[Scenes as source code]
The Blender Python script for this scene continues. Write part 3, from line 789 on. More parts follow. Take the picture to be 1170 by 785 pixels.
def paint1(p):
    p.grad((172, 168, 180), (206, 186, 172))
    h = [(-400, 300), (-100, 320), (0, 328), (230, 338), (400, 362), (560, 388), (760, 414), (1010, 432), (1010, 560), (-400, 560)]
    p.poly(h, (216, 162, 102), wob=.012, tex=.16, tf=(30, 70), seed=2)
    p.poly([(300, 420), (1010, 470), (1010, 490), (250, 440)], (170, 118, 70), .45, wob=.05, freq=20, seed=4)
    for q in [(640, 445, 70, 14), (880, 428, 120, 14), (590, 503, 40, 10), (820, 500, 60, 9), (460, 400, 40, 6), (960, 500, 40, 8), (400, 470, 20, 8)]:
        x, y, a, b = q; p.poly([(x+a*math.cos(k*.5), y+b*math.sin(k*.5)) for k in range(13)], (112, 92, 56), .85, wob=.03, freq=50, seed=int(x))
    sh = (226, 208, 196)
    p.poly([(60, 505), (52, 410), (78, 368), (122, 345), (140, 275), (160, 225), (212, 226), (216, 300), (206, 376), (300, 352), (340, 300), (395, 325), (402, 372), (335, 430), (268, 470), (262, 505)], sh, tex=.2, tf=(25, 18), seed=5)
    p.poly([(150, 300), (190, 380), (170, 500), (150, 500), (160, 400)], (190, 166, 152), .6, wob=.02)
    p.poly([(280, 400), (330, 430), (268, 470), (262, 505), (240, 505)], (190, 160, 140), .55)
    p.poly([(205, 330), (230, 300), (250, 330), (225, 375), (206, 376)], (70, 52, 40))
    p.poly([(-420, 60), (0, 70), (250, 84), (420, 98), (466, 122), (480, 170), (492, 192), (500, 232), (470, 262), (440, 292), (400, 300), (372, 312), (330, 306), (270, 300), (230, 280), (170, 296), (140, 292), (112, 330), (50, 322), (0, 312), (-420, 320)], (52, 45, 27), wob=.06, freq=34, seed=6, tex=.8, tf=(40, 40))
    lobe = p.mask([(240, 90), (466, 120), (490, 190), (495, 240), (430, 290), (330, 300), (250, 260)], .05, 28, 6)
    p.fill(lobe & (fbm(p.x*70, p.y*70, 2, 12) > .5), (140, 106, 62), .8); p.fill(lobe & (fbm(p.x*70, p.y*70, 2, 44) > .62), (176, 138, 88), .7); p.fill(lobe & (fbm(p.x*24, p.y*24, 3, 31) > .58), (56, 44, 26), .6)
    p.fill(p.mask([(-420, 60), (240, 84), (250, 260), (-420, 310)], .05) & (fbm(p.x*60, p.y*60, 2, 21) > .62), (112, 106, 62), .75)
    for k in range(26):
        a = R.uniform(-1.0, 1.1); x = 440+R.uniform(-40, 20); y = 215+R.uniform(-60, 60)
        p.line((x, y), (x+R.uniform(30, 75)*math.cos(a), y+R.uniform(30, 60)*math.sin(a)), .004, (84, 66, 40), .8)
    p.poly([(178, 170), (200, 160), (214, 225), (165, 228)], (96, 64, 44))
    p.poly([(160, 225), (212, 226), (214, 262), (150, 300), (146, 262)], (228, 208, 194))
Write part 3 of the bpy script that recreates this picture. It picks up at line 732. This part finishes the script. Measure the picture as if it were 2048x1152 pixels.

> WHAT IS BEING ASKED: Return the entries above exactly as they appear.

> EXERCISE OUTPUT:
The Blender Python script for this scene continues. Write part 3, from line 789 on. More parts follow. Take the picture to be 1170 by 785 pixels.
def paint1(p):
    p.grad((172, 168, 180), (206, 186, 172))
    h = [(-400, 300), (-100, 320), (0, 328), (230, 338), (400, 362), (560, 388), (760, 414), (1010, 432), (1010, 560), (-400, 560)]
    p.poly(h, (216, 162, 102), wob=.012, tex=.16, tf=(30, 70), seed=2)
    p.poly([(300, 420), (1010, 470), (1010, 490), (250, 440)], (170, 118, 70), .45, wob=.05, freq=20, seed=4)
    for q in [(640, 445, 70, 14), (880, 428, 120, 14), (590, 503, 40, 10), (820, 500, 60, 9), (460, 400, 40, 6), (960, 500, 40, 8), (400, 470, 20, 8)]:
        x, y, a, b = q; p.poly([(x+a*math.cos(k*.5), y+b*math.sin(k*.5)) for k in range(13)], (112, 92, 56), .85, wob=.03, freq=50, seed=int(x))
    sh = (226, 208, 196)
    p.poly([(60, 505), (52, 410), (78, 368), (122, 345), (140, 275), (160, 225), (212, 226), (216, 300), (206, 376), (300, 352), (340, 300), (395, 325), (402, 372), (335, 430), (268, 470), (262, 505)], sh, tex=.2, tf=(25, 18), seed=5)
    p.poly([(150, 300), (190, 380), (170, 500), (150, 500), (160, 400)], (190, 166, 152), .6, wob=.02)
    p.poly([(280, 400), (330, 430), (268, 470), (262, 505), (240, 505)], (190, 160, 140), .55)
    p.poly([(205, 330), (230, 300), (250, 330), (225, 375), (206, 376)], (70, 52, 40))
    p.poly([(-420, 60), (0, 70), (250, 84), (420, 98), (466, 122), (480, 170), (492, 192), (500, 232), (470, 262), (440, 292), (400, 300), (372, 312), (330, 306), (270, 300), (230, 280), (170, 296), (140, 292), (112, 330), (50, 322), (0, 312), (-420, 320)], (52, 45, 27), wob=.06, freq=34, seed=6, tex=.8, tf=(40, 40))
    lobe = p.mask([(240, 90), (466, 120), (490, 190), (495, 240), (430, 290), (330, 300), (250, 260)], .05, 28, 6)
    p.fill(lobe & (fbm(p.x*70, p.y*70, 2, 12) > .5), (140, 106, 62), .8); p.fill(lobe & (fbm(p.x*70, p.y*70, 2, 44) > .62), (176, 138, 88), .7); p.fill(lobe & (fbm(p.x*24, p.y*24, 3, 31) > .58), (56, 44, 26), .6)
    p.fill(p.mask([(-420, 60), (240, 84), (250, 260), (-420, 310)], .05) & (fbm(p.x*60, p.y*60, 2, 21) > .62), (112, 106, 62), .75)
    for k in range(26):
        a = R.uniform(-1.0, 1.1); x = 440+R.uniform(-40, 20); y = 215+R.uniform(-60, 60)
        p.line((x, y), (x+R.uniform(30, 75)*math.cos(a), y+R.uniform(30, 60)*math.sin(a)), .004, (84, 66, 40), .8)
    p.poly([(178, 170), (200, 160), (214, 225), (165, 228)], (96, 64, 44))
    p.poly([(160, 225), (212, 226), (214, 262), (150, 300), (146, 262)], (228, 208, 194))
Write part 3 of the bpy script that recreates this picture. It picks up at line 732. This part finishes the script. Measure the picture as if it were 2048x1152 pixels.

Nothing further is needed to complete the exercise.